[Exercise task]: Your task is to copy each line that has the word "Blender".

[Items]:
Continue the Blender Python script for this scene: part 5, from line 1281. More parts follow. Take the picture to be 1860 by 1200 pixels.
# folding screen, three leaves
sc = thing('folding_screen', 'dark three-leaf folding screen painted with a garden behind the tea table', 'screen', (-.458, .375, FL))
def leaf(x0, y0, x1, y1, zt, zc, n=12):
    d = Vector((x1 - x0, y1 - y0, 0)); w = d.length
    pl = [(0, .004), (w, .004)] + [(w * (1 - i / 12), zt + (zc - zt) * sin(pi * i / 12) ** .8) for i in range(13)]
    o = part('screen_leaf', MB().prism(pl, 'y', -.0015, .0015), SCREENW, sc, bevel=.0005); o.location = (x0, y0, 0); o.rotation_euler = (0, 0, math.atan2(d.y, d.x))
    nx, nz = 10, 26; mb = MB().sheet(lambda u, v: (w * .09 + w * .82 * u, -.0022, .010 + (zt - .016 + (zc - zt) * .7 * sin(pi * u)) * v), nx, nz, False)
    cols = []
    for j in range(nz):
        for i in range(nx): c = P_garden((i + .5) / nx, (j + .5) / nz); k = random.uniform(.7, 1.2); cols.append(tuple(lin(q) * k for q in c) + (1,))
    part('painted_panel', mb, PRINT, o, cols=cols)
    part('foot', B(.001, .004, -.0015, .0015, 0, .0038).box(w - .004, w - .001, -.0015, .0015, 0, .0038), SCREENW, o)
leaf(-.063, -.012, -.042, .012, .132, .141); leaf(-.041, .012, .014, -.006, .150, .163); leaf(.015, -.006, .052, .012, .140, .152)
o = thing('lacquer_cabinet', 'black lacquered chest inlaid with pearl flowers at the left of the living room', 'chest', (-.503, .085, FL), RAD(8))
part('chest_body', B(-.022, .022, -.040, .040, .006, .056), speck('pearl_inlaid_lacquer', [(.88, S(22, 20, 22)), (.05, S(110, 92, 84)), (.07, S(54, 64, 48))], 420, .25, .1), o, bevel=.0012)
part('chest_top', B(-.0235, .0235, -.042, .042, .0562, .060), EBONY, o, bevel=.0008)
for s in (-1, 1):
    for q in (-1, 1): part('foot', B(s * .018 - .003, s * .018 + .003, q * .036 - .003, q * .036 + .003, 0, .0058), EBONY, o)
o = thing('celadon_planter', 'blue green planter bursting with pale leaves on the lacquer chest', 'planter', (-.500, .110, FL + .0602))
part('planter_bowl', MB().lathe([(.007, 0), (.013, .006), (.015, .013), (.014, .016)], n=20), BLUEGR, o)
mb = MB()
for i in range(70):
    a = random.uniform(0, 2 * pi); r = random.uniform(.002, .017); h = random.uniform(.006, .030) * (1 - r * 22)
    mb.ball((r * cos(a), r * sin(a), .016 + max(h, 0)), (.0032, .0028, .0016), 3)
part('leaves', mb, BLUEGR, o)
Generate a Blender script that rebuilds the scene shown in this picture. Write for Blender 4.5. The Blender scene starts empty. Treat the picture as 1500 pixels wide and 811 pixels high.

[Solution to this problem]:
Continue the Blender Python script for this scene: part 5, from line 1281. More parts follow. Take the picture to be 1860 by 1200 pixels.
Generate a Blender script that rebuilds the scene shown in this picture. Write for Blender 4.5. The Blender scene starts empty. Treat the picture as 1500 pixels wide and 811 pixels high.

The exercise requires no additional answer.